Un front grandissant de défense des poissons
Encore négligés il y a quelques années, y compris au sein du mouvement de défense animale, les poissons peuvent aujourd’hui compter sur des organisations entièrement dédiées à la défense de leurs intérêts. L’Aquatic life institute (ALI) en est l’exemple le plus récent. Créé en 2019 à l’initiative de William Bench, polytechnicien français résidant aujourd’hui à New York, l’ALI a pour mission d’améliorer le bien-être des animaux aquatiques. La première initiative de l’ALI a été de lancer l’Aquatic animal alliance, coalition internationale regroupant à ce jour treize associations.

Amandine Sanvisens, représentante française de cette coalition, n’est pas restée indifférente à l’annonce du projet Pure Salmon France : « Nous avons immédiatement sollicité un rendez-vous auprès de la direction, pour échanger sur leur vision du bien-être animal. On parle ici d’un élevage géant, avec beaucoup de moyens financiers. Nous pensons que Pure Salmon pourrait se donner les moyens d’être exemplaire sur ce sujet. » Malgré des relances, la demande de collaboration reste à ce jour sans réponse. Pas de quoi décourager Amandine Sanvisens, habituée à mener des campagnes sur le long terme. « Notre équipe de recherche a parcouru la littérature scientifique pour identifier les critères sur lesquels nous demandons des engagements très précis. Des limites doivent être posées. » Munie de cette expertise, l’association a déposé des propositions dans le cadre de la consultation publique sur le Programme opérationnel du Fonds européen pour les affaires maritimes et la pêche (FEAMP) 2021-2027, l’équivalent aquatique de la politique agricole commune. Une pétition demandant la mise en place d’une réglementation européenne spécifique aux poissons d’élevage est également en ligne. « Rappelons qu’en France, il n’existe aucune réglementation spécifique aux animaux aquatiques concernant le bien-être. La réglementation appliquée est celle des animaux terrestres, ce qui n’a aucun sens ! »

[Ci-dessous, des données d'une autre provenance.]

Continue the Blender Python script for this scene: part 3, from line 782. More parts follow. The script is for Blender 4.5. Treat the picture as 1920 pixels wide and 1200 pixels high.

Quant à Pure Salmon France, Elena Lara prédit qu’il s’agit d’un modèle sans avenir :
L’élevage intensif des animaux terrestres est de moins en moins toléré. Le moment est mal choisi pour soustraire les animaux aquatiques à leur environnement naturel et les élever de manière très intensive. Cela ne sera probablement pas jugé acceptable par la société. »
Contactée par Reporterre, Pure Salmon a indiqué ne pas répondre aux demandes d’interviews des journalistes pour le moment.